## THE EXERCISE
Check each line of the listing for the string "scene", count the lines that have it, and answer with that number only.

====== SUPPLIED DATA

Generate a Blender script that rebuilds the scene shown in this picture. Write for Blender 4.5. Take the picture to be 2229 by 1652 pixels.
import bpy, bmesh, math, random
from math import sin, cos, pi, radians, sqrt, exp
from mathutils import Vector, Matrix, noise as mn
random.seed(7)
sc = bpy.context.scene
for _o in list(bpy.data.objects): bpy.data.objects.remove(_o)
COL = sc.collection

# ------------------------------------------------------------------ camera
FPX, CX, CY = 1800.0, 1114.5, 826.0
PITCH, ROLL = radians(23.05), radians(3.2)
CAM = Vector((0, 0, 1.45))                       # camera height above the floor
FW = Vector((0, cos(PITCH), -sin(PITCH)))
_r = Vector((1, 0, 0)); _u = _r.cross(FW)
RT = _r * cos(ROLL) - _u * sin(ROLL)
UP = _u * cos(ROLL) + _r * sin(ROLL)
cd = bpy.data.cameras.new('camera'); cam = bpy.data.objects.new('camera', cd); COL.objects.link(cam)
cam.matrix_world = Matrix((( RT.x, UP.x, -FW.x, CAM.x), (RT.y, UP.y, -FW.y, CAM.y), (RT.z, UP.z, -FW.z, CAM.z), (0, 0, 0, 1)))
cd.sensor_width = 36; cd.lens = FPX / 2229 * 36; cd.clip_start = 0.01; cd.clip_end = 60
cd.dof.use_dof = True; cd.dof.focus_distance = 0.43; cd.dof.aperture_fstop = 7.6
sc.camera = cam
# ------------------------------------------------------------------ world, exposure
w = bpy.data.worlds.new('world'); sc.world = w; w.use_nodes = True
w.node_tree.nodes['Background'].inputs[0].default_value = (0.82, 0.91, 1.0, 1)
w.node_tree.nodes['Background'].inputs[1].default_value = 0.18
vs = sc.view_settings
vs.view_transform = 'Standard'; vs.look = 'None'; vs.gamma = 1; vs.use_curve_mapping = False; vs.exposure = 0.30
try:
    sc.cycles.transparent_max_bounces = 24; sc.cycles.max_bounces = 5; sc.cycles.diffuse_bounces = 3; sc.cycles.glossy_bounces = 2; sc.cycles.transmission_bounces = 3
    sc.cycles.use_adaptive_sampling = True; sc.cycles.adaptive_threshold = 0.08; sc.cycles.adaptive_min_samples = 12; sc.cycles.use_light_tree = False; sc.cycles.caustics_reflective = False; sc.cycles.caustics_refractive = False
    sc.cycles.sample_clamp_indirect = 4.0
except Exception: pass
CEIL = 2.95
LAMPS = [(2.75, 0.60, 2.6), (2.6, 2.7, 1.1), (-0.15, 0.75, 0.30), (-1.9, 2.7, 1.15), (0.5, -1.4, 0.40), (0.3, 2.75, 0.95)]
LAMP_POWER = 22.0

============

## FULL ANSWER
2